From owner-haiti@lists.webster.edu Wed Jan 29 11:00:19 2003
Date: Wed, 29 Jan 2003 08:42:09 -0600 (CST)
From: Bob Corbett <corbetre@webster.edu>
To: Haiti mailing list <haiti@lists.webster.edu>
Subject: 14625: (Chamberlain) Former military officers deported to Haiti (fwd)

From: Greg Chamberlain <GregChamberlain@compuserve.com>

Former military officers deported to Haiti

By Michael Deibert, Reuters, 28 January 2003

PORT-AU-PRINCE, Haiti, Jan 28 (Reuters)—Two former Haitian army colonels, one of them a multimillion-dollar U.S. lottery winner, were deported from the United States after being convicted in Haiti for their role in a massacre, officials said on Tuesday.

Carl Dorelien, 53, and Hebert Valmond, 52, were flown to Port-au-Prince International Airport on a U.S. government aircraft late on Monday and transferred immediately to Haiti’s National Penitentiary.

They were convicted in absentia in Haiti in 2000 and sentenced to life in prison for participation in a 1994 massacre of nearly two dozen supporters of then-exiled Haitian President Jean-Bertrand Aristide in the Raboteau neighborhood of the city of Gonaives.

The two, who had been living in Florida since the mid-1990s, were the latest in a string of former foreign government officials and military officers to be arrested by U.S. authorities in recent years over allegations of human rights violations in their home countries.

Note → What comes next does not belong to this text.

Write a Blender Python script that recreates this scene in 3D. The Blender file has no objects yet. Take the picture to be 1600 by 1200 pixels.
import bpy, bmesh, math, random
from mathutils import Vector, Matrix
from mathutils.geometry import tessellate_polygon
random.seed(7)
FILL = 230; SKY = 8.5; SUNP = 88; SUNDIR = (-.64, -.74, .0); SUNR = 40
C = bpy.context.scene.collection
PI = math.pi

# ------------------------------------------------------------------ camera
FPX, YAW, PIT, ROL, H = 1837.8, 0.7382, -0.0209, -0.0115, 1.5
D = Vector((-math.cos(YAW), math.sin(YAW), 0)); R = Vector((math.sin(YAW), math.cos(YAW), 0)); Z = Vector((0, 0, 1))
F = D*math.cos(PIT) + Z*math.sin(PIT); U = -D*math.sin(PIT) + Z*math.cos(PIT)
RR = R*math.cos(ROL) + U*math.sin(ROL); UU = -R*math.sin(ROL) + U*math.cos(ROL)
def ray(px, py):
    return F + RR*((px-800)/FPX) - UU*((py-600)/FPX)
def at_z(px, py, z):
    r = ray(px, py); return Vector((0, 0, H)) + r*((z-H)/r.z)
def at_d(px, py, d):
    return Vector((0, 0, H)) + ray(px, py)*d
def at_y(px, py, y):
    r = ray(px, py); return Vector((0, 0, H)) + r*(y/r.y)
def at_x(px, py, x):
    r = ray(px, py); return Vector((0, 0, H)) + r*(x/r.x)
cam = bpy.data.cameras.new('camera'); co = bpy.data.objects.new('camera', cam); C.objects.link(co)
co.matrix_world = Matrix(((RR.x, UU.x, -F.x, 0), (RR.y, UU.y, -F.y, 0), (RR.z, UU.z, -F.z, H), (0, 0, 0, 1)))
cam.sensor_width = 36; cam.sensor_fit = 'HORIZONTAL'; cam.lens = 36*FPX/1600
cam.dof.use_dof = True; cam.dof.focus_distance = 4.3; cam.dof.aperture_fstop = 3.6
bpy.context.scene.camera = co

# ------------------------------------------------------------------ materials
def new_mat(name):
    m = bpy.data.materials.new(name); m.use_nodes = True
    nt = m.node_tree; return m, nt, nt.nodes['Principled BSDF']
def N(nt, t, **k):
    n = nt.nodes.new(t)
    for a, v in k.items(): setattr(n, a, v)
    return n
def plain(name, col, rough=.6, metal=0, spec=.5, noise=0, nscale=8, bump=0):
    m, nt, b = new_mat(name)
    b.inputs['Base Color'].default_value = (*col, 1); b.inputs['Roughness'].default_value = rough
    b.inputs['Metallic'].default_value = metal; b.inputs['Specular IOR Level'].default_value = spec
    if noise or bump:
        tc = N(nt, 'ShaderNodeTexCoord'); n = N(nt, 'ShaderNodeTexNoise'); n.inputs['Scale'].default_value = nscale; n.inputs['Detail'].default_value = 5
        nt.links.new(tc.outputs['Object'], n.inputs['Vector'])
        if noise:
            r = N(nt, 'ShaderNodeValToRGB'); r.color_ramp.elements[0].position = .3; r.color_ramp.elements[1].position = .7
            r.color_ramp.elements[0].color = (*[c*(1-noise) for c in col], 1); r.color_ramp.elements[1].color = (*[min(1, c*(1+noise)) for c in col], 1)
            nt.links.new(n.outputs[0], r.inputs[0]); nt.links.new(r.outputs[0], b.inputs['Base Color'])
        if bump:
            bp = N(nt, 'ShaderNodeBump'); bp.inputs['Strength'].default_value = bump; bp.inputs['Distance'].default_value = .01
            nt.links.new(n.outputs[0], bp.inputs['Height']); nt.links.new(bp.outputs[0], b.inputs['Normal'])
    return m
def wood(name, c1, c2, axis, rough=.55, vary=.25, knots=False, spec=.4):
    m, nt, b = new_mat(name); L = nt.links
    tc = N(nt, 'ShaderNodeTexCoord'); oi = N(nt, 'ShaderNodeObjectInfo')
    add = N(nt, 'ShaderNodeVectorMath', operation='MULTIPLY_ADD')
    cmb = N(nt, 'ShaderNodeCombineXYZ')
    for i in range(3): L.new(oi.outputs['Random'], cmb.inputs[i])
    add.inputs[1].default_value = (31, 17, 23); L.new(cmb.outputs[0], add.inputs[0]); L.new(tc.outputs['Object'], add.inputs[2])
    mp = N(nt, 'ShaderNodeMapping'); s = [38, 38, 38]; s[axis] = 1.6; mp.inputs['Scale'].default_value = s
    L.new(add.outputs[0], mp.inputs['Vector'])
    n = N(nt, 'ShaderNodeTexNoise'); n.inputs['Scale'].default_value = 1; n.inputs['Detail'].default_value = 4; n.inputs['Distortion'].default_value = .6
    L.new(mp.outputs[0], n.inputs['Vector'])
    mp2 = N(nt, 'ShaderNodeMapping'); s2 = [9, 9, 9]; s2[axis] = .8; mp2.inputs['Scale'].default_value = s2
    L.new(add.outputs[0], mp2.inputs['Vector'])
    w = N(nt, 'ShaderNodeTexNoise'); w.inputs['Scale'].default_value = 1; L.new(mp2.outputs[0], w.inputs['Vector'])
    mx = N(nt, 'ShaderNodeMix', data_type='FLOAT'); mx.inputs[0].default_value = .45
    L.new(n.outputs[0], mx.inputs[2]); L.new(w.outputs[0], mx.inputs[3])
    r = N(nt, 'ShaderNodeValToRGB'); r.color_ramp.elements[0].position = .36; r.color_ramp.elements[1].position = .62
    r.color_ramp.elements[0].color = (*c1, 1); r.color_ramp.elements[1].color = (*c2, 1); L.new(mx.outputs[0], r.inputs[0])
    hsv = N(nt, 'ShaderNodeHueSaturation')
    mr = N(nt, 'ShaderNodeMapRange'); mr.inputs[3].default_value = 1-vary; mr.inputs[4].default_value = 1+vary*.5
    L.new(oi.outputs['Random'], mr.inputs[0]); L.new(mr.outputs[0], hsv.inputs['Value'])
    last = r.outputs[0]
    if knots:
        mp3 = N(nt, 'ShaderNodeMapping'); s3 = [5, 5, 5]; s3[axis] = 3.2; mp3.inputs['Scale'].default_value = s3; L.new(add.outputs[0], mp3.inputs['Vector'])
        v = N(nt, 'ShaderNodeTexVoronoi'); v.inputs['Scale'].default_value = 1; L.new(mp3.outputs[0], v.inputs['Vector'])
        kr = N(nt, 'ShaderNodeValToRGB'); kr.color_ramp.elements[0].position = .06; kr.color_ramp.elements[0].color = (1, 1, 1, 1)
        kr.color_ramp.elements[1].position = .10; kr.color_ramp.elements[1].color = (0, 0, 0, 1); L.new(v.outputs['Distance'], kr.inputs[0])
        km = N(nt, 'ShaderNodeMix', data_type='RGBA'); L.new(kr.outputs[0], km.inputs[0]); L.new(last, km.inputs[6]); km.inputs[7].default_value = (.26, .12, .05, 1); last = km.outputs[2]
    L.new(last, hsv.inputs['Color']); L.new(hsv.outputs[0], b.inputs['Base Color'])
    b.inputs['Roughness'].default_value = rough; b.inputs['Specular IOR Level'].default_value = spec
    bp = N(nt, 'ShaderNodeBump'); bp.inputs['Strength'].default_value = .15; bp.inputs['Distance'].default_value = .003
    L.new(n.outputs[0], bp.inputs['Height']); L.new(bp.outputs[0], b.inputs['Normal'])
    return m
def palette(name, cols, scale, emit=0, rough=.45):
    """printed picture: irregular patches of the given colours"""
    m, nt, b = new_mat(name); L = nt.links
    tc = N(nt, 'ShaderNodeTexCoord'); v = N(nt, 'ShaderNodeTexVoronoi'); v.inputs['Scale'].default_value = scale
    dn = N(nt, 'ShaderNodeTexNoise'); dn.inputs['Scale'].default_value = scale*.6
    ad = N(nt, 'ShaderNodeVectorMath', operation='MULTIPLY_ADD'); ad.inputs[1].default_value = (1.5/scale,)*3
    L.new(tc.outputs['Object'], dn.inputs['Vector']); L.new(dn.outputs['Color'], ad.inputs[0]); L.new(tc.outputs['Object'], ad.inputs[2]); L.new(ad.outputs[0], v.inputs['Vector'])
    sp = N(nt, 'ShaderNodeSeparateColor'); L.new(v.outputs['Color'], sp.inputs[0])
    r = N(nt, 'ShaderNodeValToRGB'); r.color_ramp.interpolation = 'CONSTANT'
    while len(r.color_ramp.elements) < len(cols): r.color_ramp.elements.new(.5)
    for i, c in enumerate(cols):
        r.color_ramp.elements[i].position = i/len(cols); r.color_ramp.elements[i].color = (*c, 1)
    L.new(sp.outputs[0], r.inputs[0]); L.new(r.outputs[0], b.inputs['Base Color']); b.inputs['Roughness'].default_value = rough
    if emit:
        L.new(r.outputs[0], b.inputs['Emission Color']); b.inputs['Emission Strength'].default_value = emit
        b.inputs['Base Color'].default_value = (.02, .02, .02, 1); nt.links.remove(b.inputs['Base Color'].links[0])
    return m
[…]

Dorelien bought one of two winning tickets in a 1997 Florida State lottery that split a $6.3 million award.

He and Valmond were among 37 people who were tried in absentia and convicted for involvment in the 1994 massacre.

They (Dorelien and Valmond) will have the right to a new trial on all criminal charges, with no presumptions resulting from the previous convictions, said Brian Concannon, an attorney who prosecuted the Raboteau trial for the Haitian government.

Concannon is a U.S. lawyer who works in an international lawyers’ office set up by the Haitian government to prosecute human rights cases.

An INS spokeswoman, Barbara Gonzalez, said Dorelien, who lived in Port St. Lucie, and Valmond, who lived in Tampa, entered the United States on visitors’ visas. The two were taken into INS custody after their convictions and lost appeals contesting their deportation.

The Raboteau massacre took place during the exile of Aristide, who became Haiti’s first freely elected president in 1991 but was ousted in a coup months later. U.S. troops helped restore him to power in 1994. Aristide was re-elected in November 2000.

Valmond and Dorelien were the latest to fall foul of a more aggressive pursuit of alleged human rights violators from foreign countries by U.S. authorities.